Words are powerful communicators of what’s inside a person. And since our society has removed almost all barriers of decorum and appropriateness when it comes to saying what’s on our minds, some people reveal a lot more than they realize.

This is amusing on one hand, disappointing on another.

It is amusing when a tall, strapping executive barks rudely and loudly at some underling on a cell phone while putting cream in his coffee at a Starbucks counter. He probably thinks he looks pretty cool and sounds like a leader. I think he must have been one of those kids on the grade school playground who shook his fist at a foe and bellowed, “My Dad’s gonna beat up your Dad!”

It is disappointing because this guy believes that Starbucks or the airport or the sports bar or any other public place is his mobile office. His conversations trump ours simply by virtue of volume and outrageousness.

The coarse vulgarity of so much language in the public square reduces most of it to white noise. There’s a constancy to it that makes it unremarkable. But the blunt savagery of it over time has caused many people to harden against it. When people harden, they lose the ability to see what’s good or to appreciate things that are funny, kind, or caring.
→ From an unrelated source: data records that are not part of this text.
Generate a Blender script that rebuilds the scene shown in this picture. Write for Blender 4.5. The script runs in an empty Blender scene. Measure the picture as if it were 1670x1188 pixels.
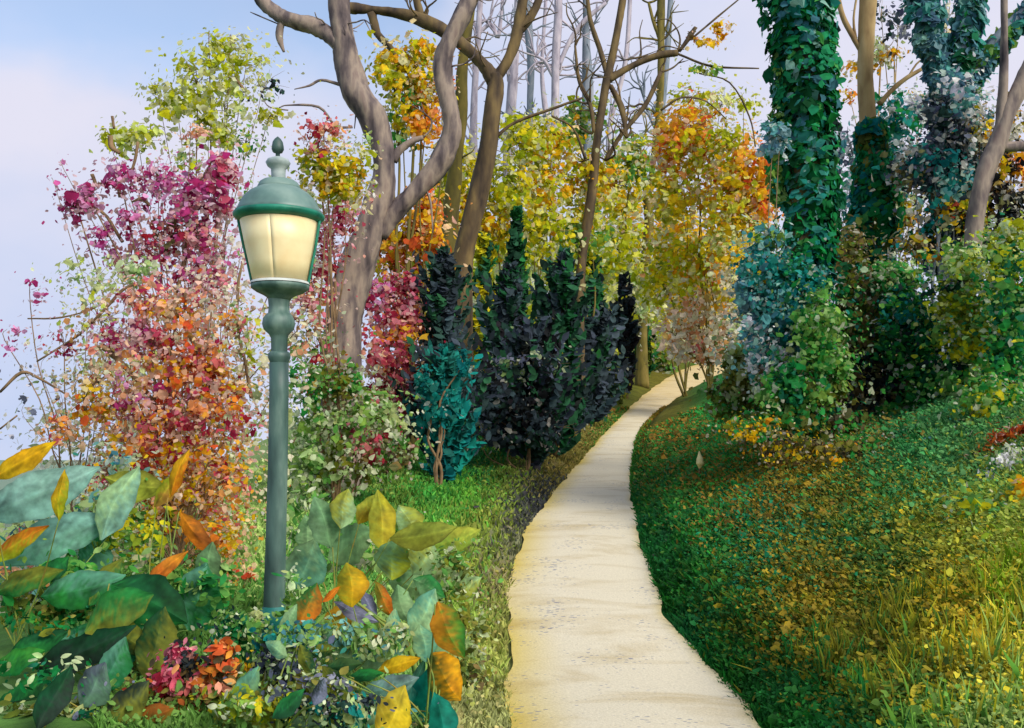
import bpy, math
import numpy as np
rng = np.random.default_rng(11)
S = bpy.context.scene
COL = S.collection
F = 1624.0; HX = 835.0; HY = 720.0; CZ = 1.6      # focal length in photo pixels, optical centre, eye height

def W(px, py, Y):                                   # photo pixel at depth Y -> world point
    return np.array([(px-HX)/F*Y, Y, CZ-(py-HY)/F*Y])
def lin(c):
    c = np.asarray(c, float)/255.0
    return np.where(c <= .04045, c/12.92, ((c+.055)/1.055)**2.4)

# ------------------------------------------------------------------ terrain
PT = np.array([  # photo row, depth, left edge, right edge
 (1700,2.65,860,1640),(1188,5.55,838,1246),(1100,6.9,828,1164),(1000,8.6,828,1088),(900,11.2,842,1050),(850,13.5,868,1040),
 (800,17,905,1030),(750,23,948,1033),(700,31,992,1047),(650,42,1044,1104),(620,50,1084,1160),(600,56,1120,1204),(588,66,1172,1272)],float)
def catmull(A,n=8):
    E=np.vstack([2*A[0]-A[1],A,2*A[-1]-A[-2]]); out=[]
    for i in range(len(A)-1):
        a,b,c,d=E[i:i+4]
        for k in range(n):
            t=k/n; out.append(.5*((2*b)+(-a+c)*t+(2*a-5*b+4*c-d)*t*t+(-a+3*b-3*c+d)*t**3))
    return np.vstack(out+[A[-1]])
PT = np.vstack([PT[:1],catmull(PT[1:])])
PY_ = PT[:,1]; PXL = (PT[:,2]-HX)/F*PT[:,1]; PXR = (PT[:,3]-HX)/F*PT[:,1]; PZ = CZ-(PT[:,0]-HY)/F*PT[:,1]
PZ[0] = 0.0
PY_ = np.concatenate([[-30],PY_,[90,140,260,600]]); PXL = np.concatenate([[0],PXL,[22,30,40,60]]); PXR = np.concatenate([[1.4],PXR,[24.5,33,45,66]])
PZ = np.concatenate([[-.3],PZ,[8.2,5,-12,-25]])
def smooth_interp(y, xs, ys):
    y = np.asarray(y,float); r = 0
    ks=np.linspace(-1,1,9); ws=1.15-np.abs(ks)
    for k,w_ in zip(ks,ws): r = r+w_*np.interp(y+k*0.09*np.minimum(np.abs(y),40), xs, ys)
    return r/ws.sum()
def edges(y): return smooth_interp(y,PY_,PXL), smooth_interp(y,PY_,PXR)
def softplus(v,k=1.0): return np.log1p(np.exp(np.clip(v/k,-30,30)))*k
def ss(t): t=np.clip(t,0,1); return t*t*(3-2*t)
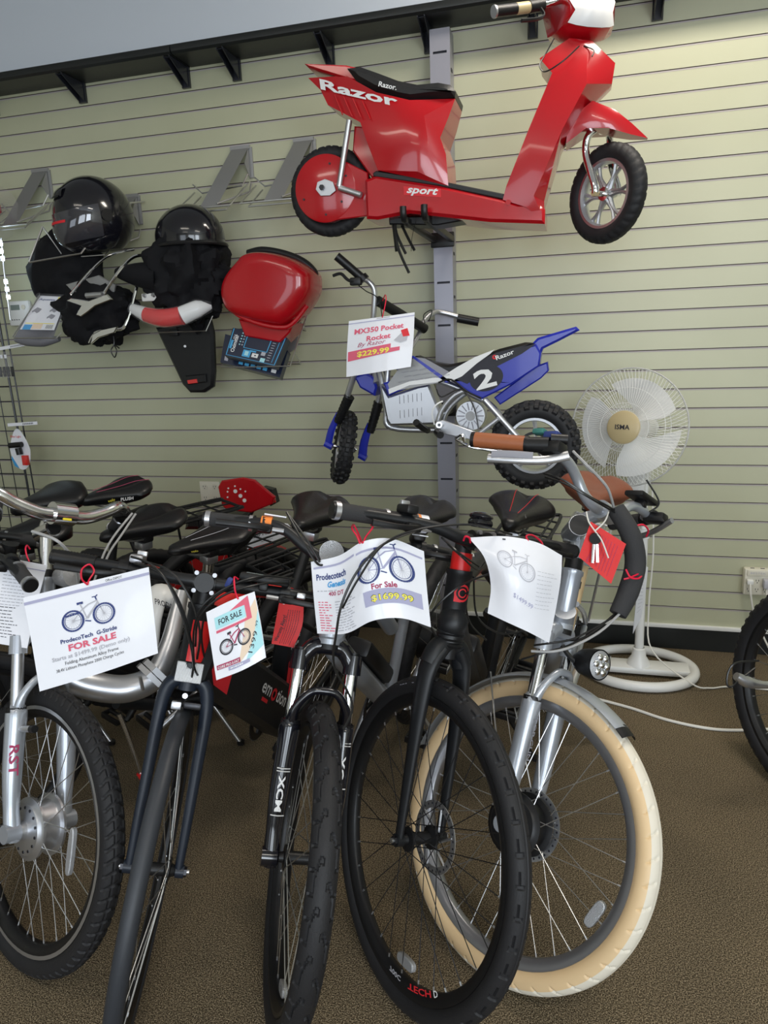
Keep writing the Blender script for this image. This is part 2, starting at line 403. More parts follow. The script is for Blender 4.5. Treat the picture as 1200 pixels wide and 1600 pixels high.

It is embarrassing and shameful to listen to politicians berate each other. Instead of being statesmen and women, they behave more like belligerent toddlers unschooled in either critical thinking or effective communication. Do they realize how silly they look? Do they understand the power they have to reduce the quality of our lives by setting so sorry an example?

Does anyone remember the power of silence? Or how effective a well-considered bit of communication can be not only in the moment it is issued, but long after the moment has passed? We teach others with our words and actions. Let’s take some time to consider the effects of our language, to think before we bray, and to choose words that deliver our intended meaning.

Let’s also pay close attention to what others are saying. When they utter nonsense, let’s ask questions about what they mean. Let’s start forcing one another to communicate more intelligently and with purpose. Not only would we contribute to a reduction in noise pollution, we would also start demonstrating a better way to live and work with others.